This is the story of how we all very nearly lost our dear old friend, farmgirl.
She had a brush with the nasty of the nastiest, that mean old monster, depression.
Farmgirl has always prided herself on being able to find the funny and some sort of joy in all the journeys life has taken her on.
The last two years life has taken her on a journey that has worn and frazzled her right to the bone.
Farmgirl's not afraid of living tight. She's not afraid of hard work. She's not afraid of buckling down and just making things work. She's good like that.
The 2009-2010 school year was a tough one, it beat her up pretty badly, at the end of the 2010 school year she fled to Idaho, home, back to the farm and the roots that make her strong, and hid for the summer.
She worked on all her farmgirlness and came back fighting. She was ready to take on the world again.
Only, it didn't last. Not as long as she was hoping it would.
By October-ish she was starting to fade again. How could this be?
There's no easy escape in the middle of the school year.
And that's when the nasty of the nastiest started to creep into her life.
Let's be honest, he had been creeping for a long, long time. But, he finally saw his moment.
You won't make it, he said.
Why try?, he said.
Things will never change, he said.
And she began to listen.
She could feel herself closing down, bit by tiny bit.

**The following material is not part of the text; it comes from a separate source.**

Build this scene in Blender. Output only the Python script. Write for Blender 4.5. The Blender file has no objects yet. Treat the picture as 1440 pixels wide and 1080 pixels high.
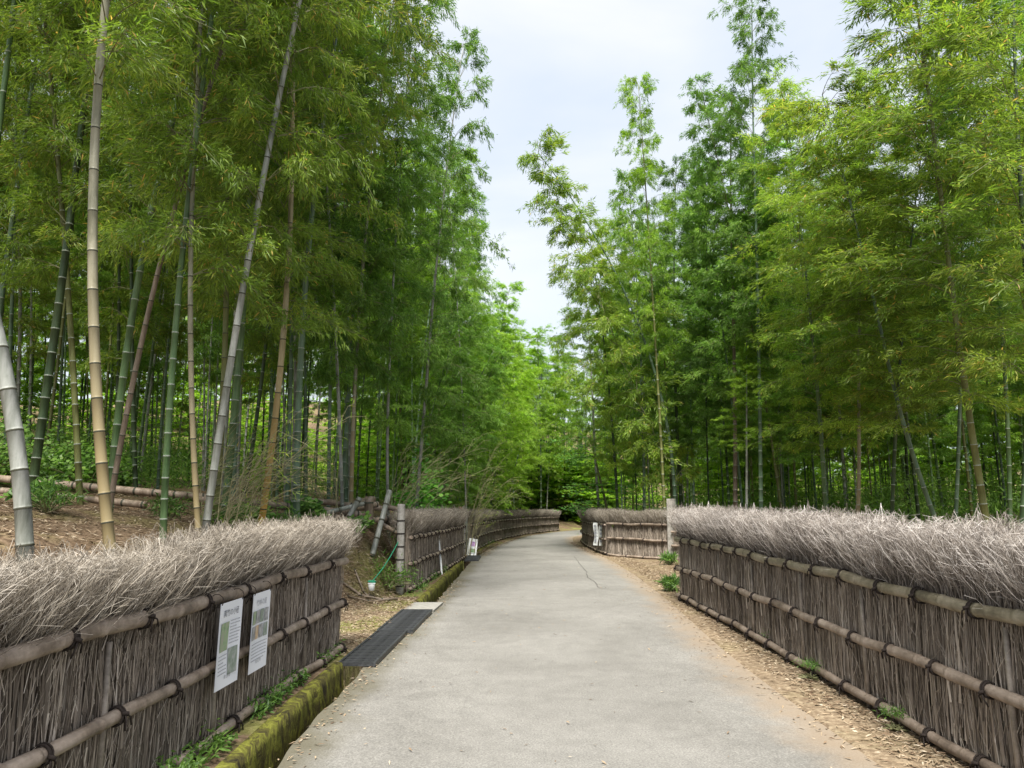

Thanksgiving time, and she was struggling to hold it together.
December came.
Things that have always brought her copious amounts of joy, brought her little.
December was a remarkably hard month.
She kept going through the motions of what a normal farmgirl might do, but she felt as though her little farmgirl heart had been squooshed.

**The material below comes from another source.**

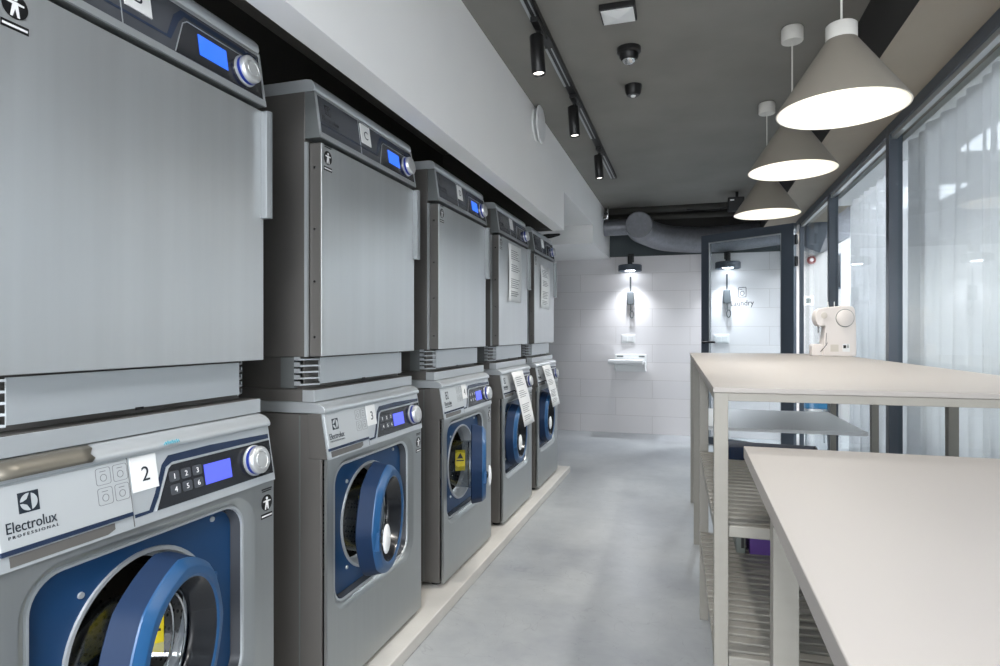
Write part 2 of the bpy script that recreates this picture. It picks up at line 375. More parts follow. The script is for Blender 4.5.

There was no joy in Mudville, Mighty farmgirl had struck out.
Until one day, a particularly hard, sad day, a day she cried her eyes out to her dear old hubby, she cried and she cried, all the afternoon she cried, she cried the evening away and into the night she poured all her heartache and worry out to him, told him of how she wanted to avoid so much of her life and most everything in it.
She told him of her visit from the mean old monster, depression.
And you know what? He listened. He heard her. He got it.
Some how, some way he said what needed to be said, said what needed to be heard.
After another week or so she started to have glimpses of the happiness she once knew.
For a few moments a day she would feel like her old farmgirl self again, really like she was her, and not just pretending to be her, like she had been for weeks and weeks.
And now, my friends, after a much too long absence, I am happy to report that she is starting day three of that full time farmgirl feeling.
And it's nice.
She is not fool enough to think that her battle with the nastiness is over, but she is a fighter.
She is a survivor and she will make it.